Stattdessen sollte teure Bürokratie abgebaut werden. So warte man etwa auf einfache Baubewilligungen für dringende Ausbautätigkeiten bis zu 18 Monate, lautet die Kritik. Besser wäre auch eine Nachfrageförderung, damit die verfügbaren Anschlüsse auch genützt werden, da die Kosten des tatsächlichen Anschlusses des Kabels an das Haus sehr hoch seien.
Staatssekretär weist Kritik zurück
Tursky weist die Kritik zurück. „Sowas sagt sich sehr schnell, wenn man eine entsprechende Marktmacht hat.“ Tatsächlich gebe es eine enorme Nachfrage nach Glasfaser-Anschlüssen. „Wir haben jetzt endlich in Österreich eine Geschwindigkeit in den Ausbau bekommen, die leider bisher nicht da war.“ Aktuell würden ca. sechs Milliarden Euro privatwirtschaftlich in den Breitbandausbau investiert.

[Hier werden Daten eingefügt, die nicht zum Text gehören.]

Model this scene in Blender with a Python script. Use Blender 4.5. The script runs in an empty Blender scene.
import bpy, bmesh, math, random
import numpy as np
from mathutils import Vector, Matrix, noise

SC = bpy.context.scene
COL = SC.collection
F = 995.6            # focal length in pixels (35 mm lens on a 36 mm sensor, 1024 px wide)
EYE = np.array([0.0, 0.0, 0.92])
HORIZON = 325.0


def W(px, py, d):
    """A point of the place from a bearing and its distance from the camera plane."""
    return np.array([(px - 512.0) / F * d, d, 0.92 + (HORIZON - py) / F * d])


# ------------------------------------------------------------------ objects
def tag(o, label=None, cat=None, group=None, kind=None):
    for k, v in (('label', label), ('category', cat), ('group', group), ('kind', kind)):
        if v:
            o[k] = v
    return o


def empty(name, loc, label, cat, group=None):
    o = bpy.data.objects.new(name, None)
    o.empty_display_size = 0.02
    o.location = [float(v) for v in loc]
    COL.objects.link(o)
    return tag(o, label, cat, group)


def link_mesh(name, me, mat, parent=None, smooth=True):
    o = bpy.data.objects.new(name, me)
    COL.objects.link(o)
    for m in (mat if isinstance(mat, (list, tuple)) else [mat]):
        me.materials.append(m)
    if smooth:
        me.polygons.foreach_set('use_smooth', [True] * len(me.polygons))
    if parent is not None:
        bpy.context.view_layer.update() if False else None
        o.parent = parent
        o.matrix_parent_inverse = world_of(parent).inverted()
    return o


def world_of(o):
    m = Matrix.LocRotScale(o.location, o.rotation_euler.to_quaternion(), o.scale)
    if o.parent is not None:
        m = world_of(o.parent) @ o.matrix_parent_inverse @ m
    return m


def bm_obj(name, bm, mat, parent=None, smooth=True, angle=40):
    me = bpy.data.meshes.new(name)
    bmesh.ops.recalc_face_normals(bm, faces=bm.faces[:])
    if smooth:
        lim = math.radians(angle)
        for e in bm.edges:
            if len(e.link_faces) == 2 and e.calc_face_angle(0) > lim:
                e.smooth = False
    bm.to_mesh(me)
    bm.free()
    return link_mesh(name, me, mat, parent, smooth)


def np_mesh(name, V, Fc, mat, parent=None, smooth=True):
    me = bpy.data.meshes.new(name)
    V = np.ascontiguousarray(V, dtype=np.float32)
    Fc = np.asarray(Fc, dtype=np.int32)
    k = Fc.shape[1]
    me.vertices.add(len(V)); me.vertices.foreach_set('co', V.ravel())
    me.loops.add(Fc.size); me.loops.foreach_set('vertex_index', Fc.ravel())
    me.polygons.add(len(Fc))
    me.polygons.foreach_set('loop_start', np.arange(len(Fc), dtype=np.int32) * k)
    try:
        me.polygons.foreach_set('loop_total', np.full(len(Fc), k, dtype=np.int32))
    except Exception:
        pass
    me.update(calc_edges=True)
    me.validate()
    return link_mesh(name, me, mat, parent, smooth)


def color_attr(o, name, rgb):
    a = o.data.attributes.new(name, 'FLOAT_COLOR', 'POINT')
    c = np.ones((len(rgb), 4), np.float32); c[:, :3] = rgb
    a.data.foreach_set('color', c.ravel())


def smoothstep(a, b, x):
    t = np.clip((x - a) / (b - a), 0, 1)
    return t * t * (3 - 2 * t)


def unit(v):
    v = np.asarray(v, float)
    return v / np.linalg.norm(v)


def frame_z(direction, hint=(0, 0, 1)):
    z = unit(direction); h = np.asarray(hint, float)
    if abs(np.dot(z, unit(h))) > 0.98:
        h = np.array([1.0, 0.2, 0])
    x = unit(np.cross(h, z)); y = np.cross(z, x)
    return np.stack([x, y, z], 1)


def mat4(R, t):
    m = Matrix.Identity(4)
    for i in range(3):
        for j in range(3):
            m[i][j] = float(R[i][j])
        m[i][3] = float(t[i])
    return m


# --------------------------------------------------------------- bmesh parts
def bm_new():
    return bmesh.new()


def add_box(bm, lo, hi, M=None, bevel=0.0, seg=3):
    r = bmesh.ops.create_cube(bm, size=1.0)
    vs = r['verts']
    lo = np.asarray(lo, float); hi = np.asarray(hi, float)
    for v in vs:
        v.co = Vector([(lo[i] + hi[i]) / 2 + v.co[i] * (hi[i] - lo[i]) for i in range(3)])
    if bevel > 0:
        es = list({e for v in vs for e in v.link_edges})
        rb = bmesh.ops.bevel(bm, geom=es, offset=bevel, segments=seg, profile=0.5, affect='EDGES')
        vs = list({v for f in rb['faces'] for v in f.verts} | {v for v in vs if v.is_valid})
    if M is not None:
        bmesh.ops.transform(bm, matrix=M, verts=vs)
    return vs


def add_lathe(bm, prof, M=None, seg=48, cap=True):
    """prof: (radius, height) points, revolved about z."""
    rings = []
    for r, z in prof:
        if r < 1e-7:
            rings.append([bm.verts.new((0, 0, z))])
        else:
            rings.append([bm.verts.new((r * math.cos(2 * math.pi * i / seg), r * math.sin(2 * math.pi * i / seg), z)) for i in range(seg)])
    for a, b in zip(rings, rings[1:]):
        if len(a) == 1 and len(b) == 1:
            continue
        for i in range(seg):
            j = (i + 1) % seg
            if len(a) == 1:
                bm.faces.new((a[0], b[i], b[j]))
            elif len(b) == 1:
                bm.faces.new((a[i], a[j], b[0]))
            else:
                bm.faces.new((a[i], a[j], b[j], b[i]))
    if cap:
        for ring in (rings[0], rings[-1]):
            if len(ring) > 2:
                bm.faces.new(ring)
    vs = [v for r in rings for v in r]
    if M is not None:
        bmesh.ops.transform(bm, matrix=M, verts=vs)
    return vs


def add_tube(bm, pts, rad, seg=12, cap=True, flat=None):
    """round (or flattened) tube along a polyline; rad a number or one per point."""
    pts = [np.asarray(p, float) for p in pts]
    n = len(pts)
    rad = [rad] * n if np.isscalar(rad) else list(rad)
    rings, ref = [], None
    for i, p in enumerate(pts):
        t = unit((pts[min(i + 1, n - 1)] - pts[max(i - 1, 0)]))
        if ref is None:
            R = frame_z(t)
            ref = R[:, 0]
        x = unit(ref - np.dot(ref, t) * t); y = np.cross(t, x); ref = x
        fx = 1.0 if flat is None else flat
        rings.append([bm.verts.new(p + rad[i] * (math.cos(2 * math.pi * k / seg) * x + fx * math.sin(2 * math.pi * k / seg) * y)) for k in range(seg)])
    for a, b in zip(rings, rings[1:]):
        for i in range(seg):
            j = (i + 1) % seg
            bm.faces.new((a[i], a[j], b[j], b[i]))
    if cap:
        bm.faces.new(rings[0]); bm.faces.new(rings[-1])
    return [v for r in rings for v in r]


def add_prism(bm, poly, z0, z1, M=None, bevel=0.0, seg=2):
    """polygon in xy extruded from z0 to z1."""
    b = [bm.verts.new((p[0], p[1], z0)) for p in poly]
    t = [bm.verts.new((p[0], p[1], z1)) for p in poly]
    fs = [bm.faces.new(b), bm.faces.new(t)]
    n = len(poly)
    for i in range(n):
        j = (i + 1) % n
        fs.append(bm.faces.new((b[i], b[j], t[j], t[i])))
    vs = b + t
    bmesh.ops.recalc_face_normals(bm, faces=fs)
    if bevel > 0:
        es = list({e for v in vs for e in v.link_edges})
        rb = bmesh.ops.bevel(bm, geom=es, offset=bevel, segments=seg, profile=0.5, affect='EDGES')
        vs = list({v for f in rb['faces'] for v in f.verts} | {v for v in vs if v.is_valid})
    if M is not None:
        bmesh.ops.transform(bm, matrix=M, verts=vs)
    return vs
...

Dass es einen überhitzten Tiefbau-Markt geben soll, sieht Tursky nicht. „Ich nehme derzeit wahr: Das Gegenteil ist der Fall.“ Aus allen Bundesländern sei zu hören, „dass es der derzeit sehr unter Druck stehenden Baubranche gelingt, vom Hochbau Kapazitäten auf den Tiefbau zu verlagern“. Deshalb werde man nicht nachlassen, sondern „weiter Gas geben bei Breitbandausbau“. Das sei auch als konjunkturelle Unterstützung der Baubranche zu sehen. Den Widerspruch der Branche sehe er „eher als Versuch der Provider, ihre aktuelle Marktmacht weiter auszubauen“. Traditionell hätten nämlich von den Förderausschreibungen zwar auch die Provider profitiert, vor allem aber Gemeinden, die dann Eigentümer der Infrastruktur geworden seien, sowie lokale Kabelnetzbetreiber.

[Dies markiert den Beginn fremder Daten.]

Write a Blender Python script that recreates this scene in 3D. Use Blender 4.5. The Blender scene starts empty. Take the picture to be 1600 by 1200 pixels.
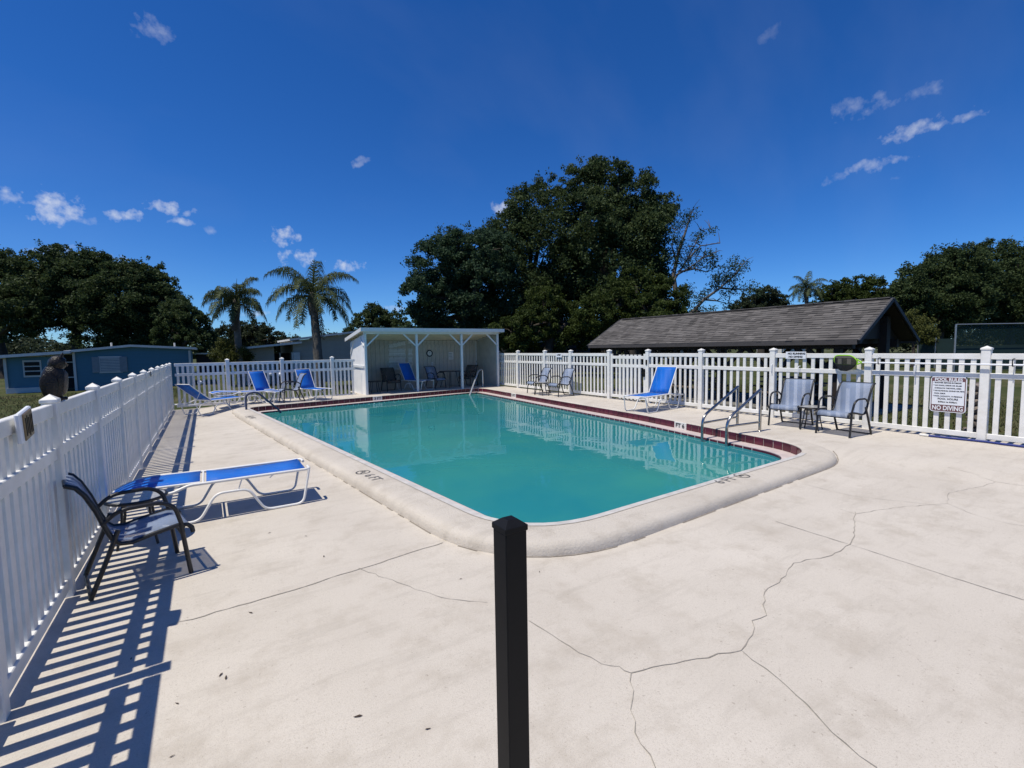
import bpy, bmesh, math, random
import numpy as np
from mathutils import Vector, Matrix

random.seed(7)
scene = bpy.context.scene
col = scene.collection

# ------------------------------------------------------------------ camera
CAMZ, FPX = 2.0, 743.58
PITCH, ROLL, YAW = math.radians(4.297), math.radians(-0.919), math.radians(32.674)
_cy, _sy = math.cos(YAW), math.sin(YAW)
FW = Vector((_sy * math.cos(PITCH), _cy * math.cos(PITCH), -math.sin(PITCH)))
_r0 = Vector((_cy, -_sy, 0)); _u0 = _r0.cross(FW)
RT = _r0 * math.cos(ROLL) + _u0 * math.sin(ROLL)
UP = -_r0 * math.sin(ROLL) + _u0 * math.cos(ROLL)
cam_d = bpy.data.cameras.new('camera')
cam = bpy.data.objects.new('camera', cam_d); col.objects.link(cam)
cam_d.sensor_width = 36.0; cam_d.lens = FPX / 1600 * 36
cam_d.clip_start = 0.05; cam_d.clip_end = 3000
M3 = Matrix((RT, UP, -FW)).transposed()
cam.matrix_world = Matrix.Translation((0, 0, CAMZ)) @ M3.to_4x4()
scene.camera = cam

# ------------------------------------------------------------------ sky, sun, exposure
SUN_EL = math.radians(66)
world = bpy.data.worlds.new('World'); scene.world = world; world.use_nodes = True
SKY_STRENGTH = 0.086
scene.view_settings.view_transform = 'Standard'; scene.view_settings.look = 'None'
scene.view_settings.exposure = 0.0; scene.view_settings.gamma = 1.0
scene.view_settings.use_curve_mapping = False
sun_d = bpy.data.lights.new('sun', 'SUN'); sun_d.energy = 4.9; sun_d.angle = math.radians(0.5)
sun_d.color = (1.0, 0.94, 0.81)
sun = bpy.data.objects.new('sun', sun_d); col.objects.link(sun)
sun.rotation_euler = Vector((math.cos(SUN_EL), 0.01, -math.sin(SUN_EL))).to_track_quat('-Z', 'Y').to_euler()
scene.cycles.max_bounces = 8; scene.cycles.transparent_max_bounces = 24
scene.cycles.caustics_reflective = False; scene.cycles.caustics_refractive = False

def pdir(px, py):
    return FW + RT * ((px - 800) / FPX) - UP * ((py - 600) / FPX)
def on_z(px, py, z):
    d = pdir(px, py); t = (z - CAMZ) / d.z
    return Vector((0, 0, CAMZ)) + d * t
def on_y(px, py, y):
    d = pdir(px, py); return Vector((0, 0, CAMZ)) + d * (y / d.y)
def on_x(px, py, x):
    d = pdir(px, py); return Vector((0, 0, CAMZ)) + d * (x / d.x)
def on_d(px, py, depth):
    return Vector((0, 0, CAMZ)) + pdir(px, py) * depth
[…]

Förderung dort, „wo ein Marktversagen herrscht“
Gefördert werde nur dort, „wo ein Marktversagen herrscht, also wo niemand privatwirtschaftlich ausbaut, weil es sich nicht auszahlt“, betonte der Staatssekretär. In Wien, Salzburg und Tirol sei die Versorgung mit Gigabit-fähigen stationären Internetanbindungen bis zur Grundstücksgrenze bereits sehr hoch, in den großen Flächenbundesländern wie Niederösterreich oder Steiermark noch geringer. Das seien nicht immer Glasfasern, aber „die Zukunft muss Fiber to the Home sein“.
Das bedeutet nicht, dass diese Haushalte tatsächlich Breitband-Internet nützen - vielen sind die Verträge zu teuer oder auch der Anschluss von der Grundstücksgrenze zum Haus. „Für uns ist natürlich relevant, es als erstes einmal theoretisch zur Verfügung zu stellen, und in einem zweiten Schritt, die Take-up-Rate nach oben zu bringen.“ Dabei sei Österreich schlecht, „weil wir so ein gutes mobiles Internet haben“. 38 Prozent der österreichischen Haushalte würden nach wie vor für Internet zu Hause mobile Lösungen verwenden.

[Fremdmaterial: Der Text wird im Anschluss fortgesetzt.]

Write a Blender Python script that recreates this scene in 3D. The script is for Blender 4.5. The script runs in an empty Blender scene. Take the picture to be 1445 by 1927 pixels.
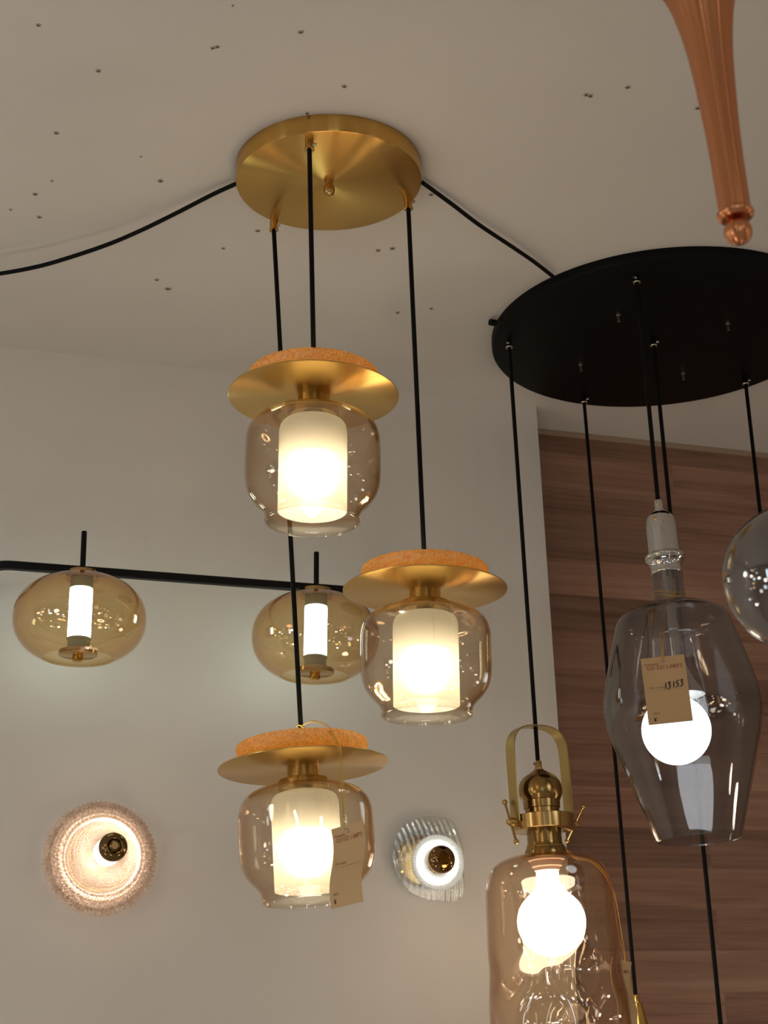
import bpy, bmesh, math, random
from mathutils import Vector, Matrix, noise
random.seed(7)
W, H, F = 1445, 1927, 2950.2
PI = math.pi
sc = bpy.context.scene
COL = sc.collection
# ------------------------------------------------------------------ camera
pitch, roll, yaw = [math.radians(a) for a in (19.904, -1.8428, 19.2826)]
R0 = Vector((1, 0, 0)); U0 = Vector((0, -math.sin(pitch), math.cos(pitch))); D0 = Vector((0, math.cos(pitch), math.sin(pitch)))
Rr = math.cos(roll) * R0 + math.sin(roll) * U0
Ur = -math.sin(roll) * R0 + math.cos(roll) * U0
RZ = Matrix.Rotation(-yaw, 3, 'Z')
RT, UP, FW = RZ @ Rr, RZ @ Ur, RZ @ D0
EYE = Vector((0, 0, 1.5)); ZC = 2.78; YW = 2.664; YT = 2.772
cam = bpy.data.objects.new('camera', bpy.data.cameras.new('camera'))
COL.objects.link(cam)
m = Matrix((RT, UP, -FW)).transposed().to_4x4(); m.translation = EYE
cam.matrix_world = m
cam.data.sensor_fit = 'VERTICAL'; cam.data.sensor_height = 32.0; cam.data.lens = F / H * 32.0
cam.data.clip_start = 0.02
cam.data.dof.use_dof = True; cam.data.dof.focus_distance = 2.35; cam.data.dof.aperture_fstop = cam.data.lens / 1000 / 0.0045
sc.camera = cam

def ray(x, y): return FW + RT * ((x - W / 2) / F) - UP * ((y - H / 2) / F)
def at_z(x, y, z): v = ray(x, y); return EYE + v * ((z - EYE.z) / v.z)
def at_y(x, y, Y): v = ray(x, y); return EYE + v * (Y / v.y)
def at_h(x, y, hd): v = ray(x, y); return EYE + v * (hd / math.hypot(v.x, v.y))
def depth(P): return (P - EYE).dot(FW)
def hd_of(P): return math.hypot(P.x, P.y)

# ------------------------------------------------------------------ materials
def mat(name):
    mt = bpy.data.materials.new(name); mt.use_nodes = True
    nt = mt.node_tree; nt.nodes.clear()
    out = nt.nodes.new('ShaderNodeOutputMaterial')
    return mt, nt, out
def N(nt, t, **k):
    n = nt.nodes.new(t)
    for a, b in k.items():
        if a in n.inputs.keys() if hasattr(n.inputs, 'keys') else False: n.inputs[a].default_value = b
        else: setattr(n, a, b)
    return n
def c4(c): return (c[0], c[1], c[2], 1)
def principled(name, color, rough=.5, metal=0.0, aniso=0.0, tangent=False, bump=None, spec=.5, coat=0, rot=0.0):
    mt, nt, out = mat(name)
    b = nt.nodes.new('ShaderNodeBsdfPrincipled')
    b.inputs['Base Color'].default_value = c4(color); b.inputs['Roughness'].default_value = rough
    b.inputs['Metallic'].default_value = metal; b.inputs['Specular IOR Level'].default_value = spec
    b.inputs['Anisotropic'].default_value = aniso; b.inputs['Anisotropic Rotation'].default_value = rot
    b.inputs['Coat Weight'].default_value = coat
    if tangent:
        t = nt.nodes.new('ShaderNodeTangent'); t.direction_type = 'RADIAL'; t.axis = 'Z'
        nt.links.new(t.outputs[0], b.inputs['Tangent'])
    if bump:
        tc = nt.nodes.new('ShaderNodeTexCoord'); nz = nt.nodes.new('ShaderNodeTexNoise')
        nz.inputs['Scale'].default_value = bump[0]; nz.inputs['Detail'].default_value = 6
        bp = nt.nodes.new('ShaderNodeBump'); bp.inputs['Strength'].default_value = bump[1]; bp.inputs['Distance'].default_value = bump[2]
        nt.links.new(tc.outputs['Object'], nz.inputs['Vector']); nt.links.new(nz.outputs[0], bp.inputs['Height']); nt.links.new(bp.outputs[0], b.inputs['Normal'])
    nt.links.new(b.outputs[0], out.inputs[0])
    return mt
def emit(name, color, s):
    mt, nt, out = mat(name)
    e = nt.nodes.new('ShaderNodeEmission'); e.inputs[0].default_value = c4(color); e.inputs[1].default_value = s
    nt.links.new(e.outputs[0], out.inputs[0]); return mt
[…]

100 Millionen Euro für Breitband in Schulen
Forschung Bildung sollen im Bereich der Digitalisierung mit über 100 Millionen Euro gefördert werden. Das Geld fließt u.a. in Breitbandanschlüsse für die Schulen und WLAN in den Klassenzimmern sowie Geräte.
Milliarden-Förderungen sollen außerdem wie berichtet im Rahmen des „Chips Act“ fließen. Die EU will damit den europäischen Weltmarktanteil an der Halbleiterproduktion bis 2030 von 10 auf 20 Prozent verdoppeln. „Das bedeutet eine Vervierfachung der Chips-Produktion in Europa“, erklärte Tursky. Österreich sei dank der großen Player Infineon in Villach oder AT&S in Leoben bereits jetzt das viertgrößte Chips-Land in Europa in absoluten Zahlen. Der Chips Act sei ein Förderinstrument der EU, das es den Nationalstaaten erlaubt, den Aufbau von Halbleiterproduktionen in Europa mit insgesamt 40 Milliarden Euro zu fördern. Davon werde Österreich 3 Milliarden Euro in Anspruch nehmen, um damit bis 2030 Investitionen in Höhe von 7 Milliarden Euro zu erreichen. „Das ist kein EU-Geld, das ist nur die Erlaubnis zu fördern“, stellte Tursky klar. Von den 3 Milliarden seien im Budget für 2024 zunächst 160 Millionen Euro vorgesehen, bis 2027 eine halbe Milliarde.